Seattle rallied for a 74-71 win that came down to the final seconds and was sealed when Aerial Powers missed a jumper with 2.8 seconds remaining.

The Storm (5-3) had rallied from a 12-point deficit in the third quarter to tie the score at 71 with 49.3 seconds to go thanks to a short jumper by Natasha Howard; Jewell Loyd hit a shot with 8.6 seconds left to put Seattle ahead.

With time left to effort a game-tying basket, Natasha Cloud couldn’t find an open player on an inbounds play and called a timeout. Mystics Coach and General Manager Mike Thibault made Powers the inbounder the second time around; she lobbed a pass to Elena Delle Donne, who tipped it back to Powers, but the guard drove and her shot was off the mark.

“If I could draw that up again, I’d draw that up again,” Thibault said.

It wasn’t that Powers didn’t get a good look; her shot simply didn’t fall.
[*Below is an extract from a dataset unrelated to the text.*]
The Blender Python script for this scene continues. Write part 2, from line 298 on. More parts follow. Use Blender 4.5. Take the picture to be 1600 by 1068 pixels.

It was a quiet night in the Mystics’ locker room, not just because of the loss but because the team executed a “media blackout” in hopes of raising awareness about gun violence in D.C. — specifically Ward 8. Cloud gave a statement, and no other players answered any questions.

“We’re talking about the loss of a game. There’s a lot more losses going on within our community, especially within this community, Ward 8,” Cloud said. “So we as a team want to only bring light to the issues going on within this community, and that is the violence around kids going to school.”
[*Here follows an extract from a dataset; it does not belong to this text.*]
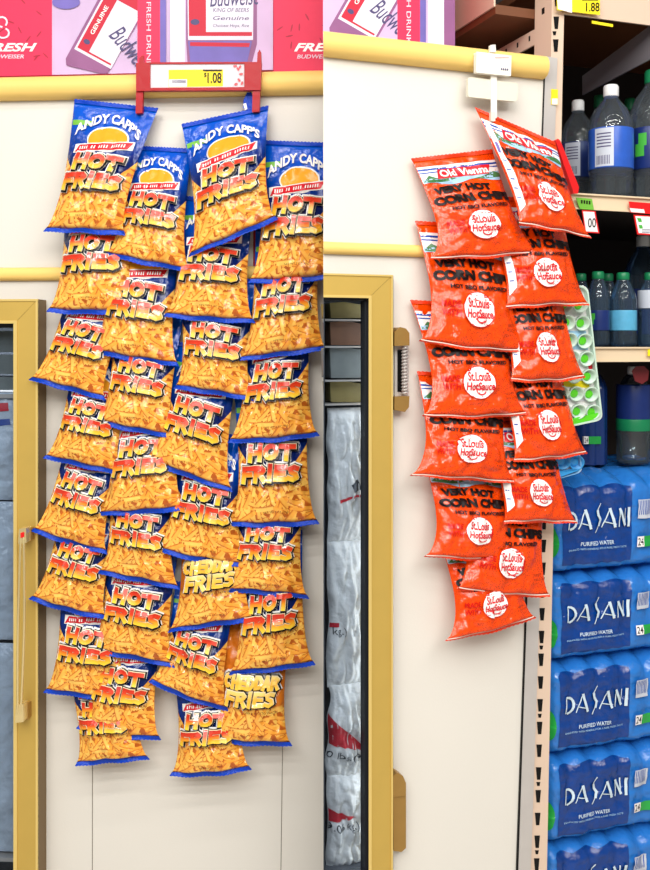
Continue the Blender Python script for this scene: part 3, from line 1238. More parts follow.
cart.poly([(186, -60), (257, -60), (257, 44), (250, 70), (188, 70), (186, 40)], 'photo_plum')
cart.poly([(187, -60), (254, -60), (253, 40), (188, 40)], 'photo_silver')
cart.poly([(188, -60), (253, -60), (252, 36), (189, 36)], 'carton_deep')
cart.poly([(206, -60), (253, -60), (252, 32), (206, 32)], 'photo_silver')
cart.ellipse(195, 22, 4.5, 3, 'photo_ink')
cart.text('Budweiser', 210, 7, 56, 16, 'photo_ink', bold=0.005, shear=0.35, rot=0.05)
for k in range(3):
    cart.text(('KING OF BEERS', 'Genuine', 'Choicest Hops, Rice')[k], 213, 12 + 8 * k, 36, 4, 'photo_ink', shear=0.2)
cart.poly([(188, 41), (252, 41), (246, 68), (191, 68)], 'photo_violet')
cart.poly([(190, 42), (250, 43), (249, 47), (190, 46)], 'carton_deep')
cart.rect(258, -60, 273, 78, 'photo_lilac')


def carton(fr, x0, x1, ybase, art, label, off=-0.03, depth=0.26, shift=0):
    m_ = MB()
    u0, zb_ = fr.uz(x0, ybase, off)
    u1, _ = fr.uz(x1, ybase, off)
    if fr is R:
        m_.plan(fr, [(x0, off), (x1, off), (x1 - 8, off - depth), (x0, off - depth)], zb_, zb_ + .28, 'carton_red')
    else:
        m_.box(fr, u0, u1, zb_, zb_ + .28, off - depth, off, 'carton_red')
    art.put(m_, lambda x, y, lf: clampz(fr.P(x, y, off + lf), zb_))
    return tag(m_.build('beer_carton'), label, 'carton', 'beer cartons on the freezer ledge')


def clampz(p, z):
    return Vector((p.x, p.y, min(max(p.z, z), z + .28)))


yb_l = 71.5
_, zc = L.uz(323, 72)
# find the px row where the carton meets the ledge at its own depth
def row_for(fr, x, z, off):
    p = fr.at(x, z, off)
    return 347 - (z - 1.6) / p.y * FPX


carton(L, -100, 272.4, row_for(L, 200, zLedge + .0006, -.03), cart, 'long red beer carton printed with bottles, above the red price holder')
c2 = Sheet(step=0, flip=True, lift0=0.0005, dl=0.00006)
c2.rect(273.2, -60, 360, 78, 'carton_red')
red_panel(c2, 273.6, 350, 294)
carton(L, 273.2, 350, row_for(L, 300, zLedge + .0006, -.03), c2, 'red beer carton end standing right of the long carton, at the white panel edge')

# ------------------------------------------------------------------ red sign holder with price
sh_root = thing('sign_holder', L.P(198, 91, .034), 'red plastic clip holder with yellow price card on the cream bumper rail', 'price holder')
mb = MB()
HO = 0.044
mb.slab(L, [(136, 63), (150, 62.2), (150, 90.6), (136, 91.2)], HO - .009, HO + .002, 'red_plastic')
mb.slab(L, [(244.5, 61.8), (261.5, 62), (260.5, 90), (244.5, 90.2)], HO - .009, HO + .002, 'red_plastic')
mb.slab(L, [(150, 62.2), (244.5, 61.8), (244.5, 63.6), (150, 64)], HO - .009, HO, 'red_plastic')
mb.slab(L, [(150, 87.8), (244.5, 87), (244.5, 90.2), (150, 90.6)], HO - .009, HO + .003, 'red_plastic')
mb.slab(L, [(150, 63.5), (244.5, 63.2), (244.5, 87.6), (150, 88.4)], HO - .009, HO - .004, 'red_plastic')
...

While Cloud spoke for the team, Thibault carried out his postgame news conference as usual, highlighting a dismal offense that doomed the Mystics (4-3) late in the game.

Poor shooting bedeviled Washington throughout a miserable fourth quarter in which the ­Mystics were outscored 22-8.

They started the game shooting well enough — 44.1 percent from the field and 50 percent on three-pointers — to take a 46-38 lead into halftime even without starting guard Kristi Toliver, who had been ejected in the first quarter after receiving two technical fouls for a pair of strong responses to fouls called against her.

Powers took her place with the starters and did well for a time, bringing her brand of intense energy, knocking down a pair of three-pointers in the first half and chest-bumping Cloud at one point.

It looked as though Powers and Delle Donne, who led the team with 19 points and eight rebounds, were enough offensive power to outmatch a Storm team playing without Bird, who is out indefinitely with a knee injury, and Stewart, who will miss the season after rupturing her Achilles’ tendon playing overseas.

LaToya Sanders kept Howard, the Storm’s leading scorer at 19.6 points, to just 11 points through three quarters, and neither Loyd nor Mercedes Russell were scoring threats.

But Washington had five turnovers in the fourth quarter and looked frazzled at times, especially when Howard locked in on Delle Donne and Seattle’s defense tightened its double-teams on the all-star forward.

Thibault cited small mistakes — such as clock mismanagement, lapses in focus and turnovers — as the things that doomed the Mystics.

“We have to go make up for it somewhere in the next month,” Thibault said. “You have to get one that maybe nobody expects you to win. You’ve got to go get one of those somehow, because we gave one tonight. Credit Seattle for hanging in, but I think as much as anything, when you shoot the ball like we did, it’s hard to win a game shooting 30-something percent.”